## INSTRUCTIONS FOR THE TASK:
Find the word "More" in the listing; pull out each line holding it.

## RECORDS FOR THIS TASK:
+ + + +
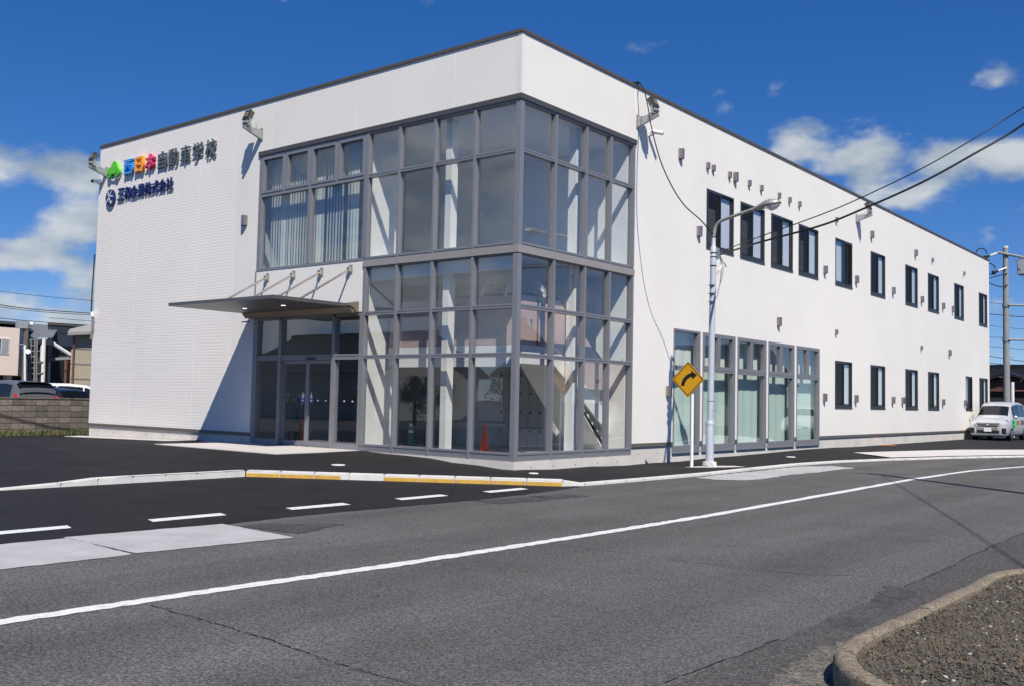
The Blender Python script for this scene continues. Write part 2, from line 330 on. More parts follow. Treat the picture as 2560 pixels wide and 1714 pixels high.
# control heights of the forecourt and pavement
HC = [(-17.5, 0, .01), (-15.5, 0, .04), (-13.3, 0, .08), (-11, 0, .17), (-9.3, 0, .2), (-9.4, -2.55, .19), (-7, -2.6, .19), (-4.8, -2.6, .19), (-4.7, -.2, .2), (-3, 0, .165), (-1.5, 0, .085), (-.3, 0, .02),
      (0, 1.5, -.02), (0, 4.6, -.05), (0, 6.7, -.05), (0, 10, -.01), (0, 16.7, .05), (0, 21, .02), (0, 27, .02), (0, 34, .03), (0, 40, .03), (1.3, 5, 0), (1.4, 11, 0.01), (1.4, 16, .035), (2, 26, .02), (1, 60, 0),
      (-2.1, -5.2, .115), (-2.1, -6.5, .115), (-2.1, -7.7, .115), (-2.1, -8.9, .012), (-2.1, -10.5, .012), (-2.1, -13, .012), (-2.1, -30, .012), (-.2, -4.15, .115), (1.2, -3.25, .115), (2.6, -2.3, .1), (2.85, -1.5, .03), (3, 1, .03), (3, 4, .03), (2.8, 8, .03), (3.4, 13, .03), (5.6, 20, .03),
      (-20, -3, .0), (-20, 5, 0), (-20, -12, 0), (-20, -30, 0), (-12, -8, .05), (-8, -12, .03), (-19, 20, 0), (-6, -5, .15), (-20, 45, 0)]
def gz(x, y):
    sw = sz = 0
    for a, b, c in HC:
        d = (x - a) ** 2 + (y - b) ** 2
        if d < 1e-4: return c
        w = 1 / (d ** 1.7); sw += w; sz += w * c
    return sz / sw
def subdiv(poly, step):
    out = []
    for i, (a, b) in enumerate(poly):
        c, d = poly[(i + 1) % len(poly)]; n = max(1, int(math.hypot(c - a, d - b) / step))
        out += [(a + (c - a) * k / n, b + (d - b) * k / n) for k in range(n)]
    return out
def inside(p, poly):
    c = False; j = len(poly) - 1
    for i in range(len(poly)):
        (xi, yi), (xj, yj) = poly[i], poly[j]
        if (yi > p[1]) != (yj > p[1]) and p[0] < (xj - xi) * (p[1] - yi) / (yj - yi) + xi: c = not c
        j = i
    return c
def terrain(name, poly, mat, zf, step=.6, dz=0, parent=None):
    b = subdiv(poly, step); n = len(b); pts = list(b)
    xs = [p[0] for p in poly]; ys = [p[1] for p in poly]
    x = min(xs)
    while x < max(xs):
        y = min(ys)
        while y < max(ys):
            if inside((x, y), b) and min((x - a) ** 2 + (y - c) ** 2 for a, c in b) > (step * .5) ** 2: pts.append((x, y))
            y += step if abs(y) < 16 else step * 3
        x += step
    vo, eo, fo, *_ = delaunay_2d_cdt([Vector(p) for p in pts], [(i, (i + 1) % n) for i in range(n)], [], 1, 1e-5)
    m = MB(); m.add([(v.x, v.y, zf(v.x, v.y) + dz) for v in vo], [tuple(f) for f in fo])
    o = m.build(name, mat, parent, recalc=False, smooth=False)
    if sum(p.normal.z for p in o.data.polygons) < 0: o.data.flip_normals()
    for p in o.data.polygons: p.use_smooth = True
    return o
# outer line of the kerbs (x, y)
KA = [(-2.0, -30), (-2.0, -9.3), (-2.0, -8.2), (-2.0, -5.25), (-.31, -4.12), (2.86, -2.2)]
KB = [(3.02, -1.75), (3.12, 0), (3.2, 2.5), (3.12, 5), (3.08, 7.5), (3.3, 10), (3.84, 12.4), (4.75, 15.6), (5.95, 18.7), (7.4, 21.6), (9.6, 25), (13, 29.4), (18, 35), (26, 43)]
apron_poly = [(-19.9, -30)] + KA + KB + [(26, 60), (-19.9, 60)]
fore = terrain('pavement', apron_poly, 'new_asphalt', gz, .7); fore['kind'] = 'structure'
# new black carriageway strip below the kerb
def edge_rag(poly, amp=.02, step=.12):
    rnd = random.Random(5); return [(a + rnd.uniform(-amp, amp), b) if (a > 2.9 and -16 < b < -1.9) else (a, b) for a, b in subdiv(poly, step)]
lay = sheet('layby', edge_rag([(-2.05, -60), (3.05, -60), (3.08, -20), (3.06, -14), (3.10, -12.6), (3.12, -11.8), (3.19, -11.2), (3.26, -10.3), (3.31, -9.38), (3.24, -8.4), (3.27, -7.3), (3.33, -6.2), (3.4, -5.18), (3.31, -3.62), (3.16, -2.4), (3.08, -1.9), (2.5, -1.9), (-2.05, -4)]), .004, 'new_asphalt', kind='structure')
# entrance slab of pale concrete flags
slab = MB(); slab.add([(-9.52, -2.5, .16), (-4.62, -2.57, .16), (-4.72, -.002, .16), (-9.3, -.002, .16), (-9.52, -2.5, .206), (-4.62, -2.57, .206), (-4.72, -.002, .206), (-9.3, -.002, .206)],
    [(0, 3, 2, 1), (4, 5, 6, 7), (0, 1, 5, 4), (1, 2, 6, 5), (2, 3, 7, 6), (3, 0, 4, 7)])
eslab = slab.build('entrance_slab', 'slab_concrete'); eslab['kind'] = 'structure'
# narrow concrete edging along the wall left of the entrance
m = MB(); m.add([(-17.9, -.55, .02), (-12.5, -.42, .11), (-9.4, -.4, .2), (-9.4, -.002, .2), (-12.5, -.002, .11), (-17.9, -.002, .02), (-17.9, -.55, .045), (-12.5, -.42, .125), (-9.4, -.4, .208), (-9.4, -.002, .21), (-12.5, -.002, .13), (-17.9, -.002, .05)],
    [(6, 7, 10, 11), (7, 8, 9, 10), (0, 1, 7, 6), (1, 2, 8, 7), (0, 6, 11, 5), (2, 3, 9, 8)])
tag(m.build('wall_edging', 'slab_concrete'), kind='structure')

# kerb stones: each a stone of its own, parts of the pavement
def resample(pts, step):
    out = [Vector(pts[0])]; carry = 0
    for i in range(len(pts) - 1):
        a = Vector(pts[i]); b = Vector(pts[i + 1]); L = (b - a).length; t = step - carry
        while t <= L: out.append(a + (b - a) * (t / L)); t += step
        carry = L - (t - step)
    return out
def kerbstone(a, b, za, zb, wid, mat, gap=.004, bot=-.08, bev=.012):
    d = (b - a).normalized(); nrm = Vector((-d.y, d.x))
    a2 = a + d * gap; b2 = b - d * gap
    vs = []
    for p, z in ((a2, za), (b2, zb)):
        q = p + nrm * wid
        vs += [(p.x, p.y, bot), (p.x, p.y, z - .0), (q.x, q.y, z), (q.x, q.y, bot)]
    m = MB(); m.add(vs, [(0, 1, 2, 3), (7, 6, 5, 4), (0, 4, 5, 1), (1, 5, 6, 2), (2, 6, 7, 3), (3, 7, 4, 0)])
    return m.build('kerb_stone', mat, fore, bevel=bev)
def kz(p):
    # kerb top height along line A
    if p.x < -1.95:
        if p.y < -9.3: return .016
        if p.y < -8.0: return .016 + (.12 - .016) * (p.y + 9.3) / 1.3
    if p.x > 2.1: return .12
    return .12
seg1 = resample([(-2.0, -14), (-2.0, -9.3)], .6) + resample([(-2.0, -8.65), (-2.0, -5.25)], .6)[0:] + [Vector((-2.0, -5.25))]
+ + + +
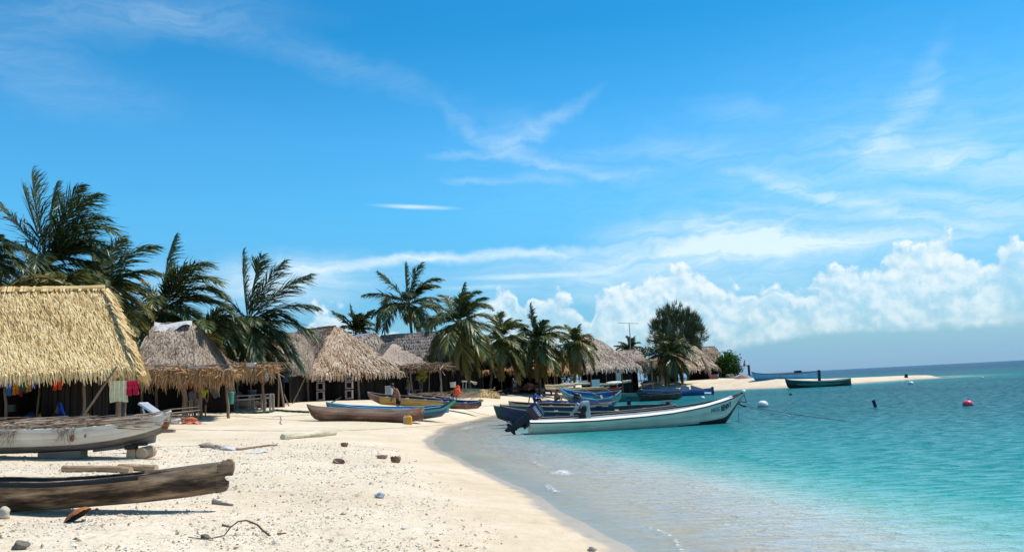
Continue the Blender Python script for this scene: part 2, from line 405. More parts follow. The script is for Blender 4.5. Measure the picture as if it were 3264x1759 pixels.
+ + + +
## RESULT OF THIS TASK:
The Blender Python script for this scene continues. Write part 2, from line 330 on. More parts follow. Treat the picture as 2560 pixels wide and 1714 pixels high.
Continue the Blender Python script for this scene: part 2, from line 405. More parts follow. The script is for Blender 4.5. Measure the picture as if it were 3264x1759 pixels.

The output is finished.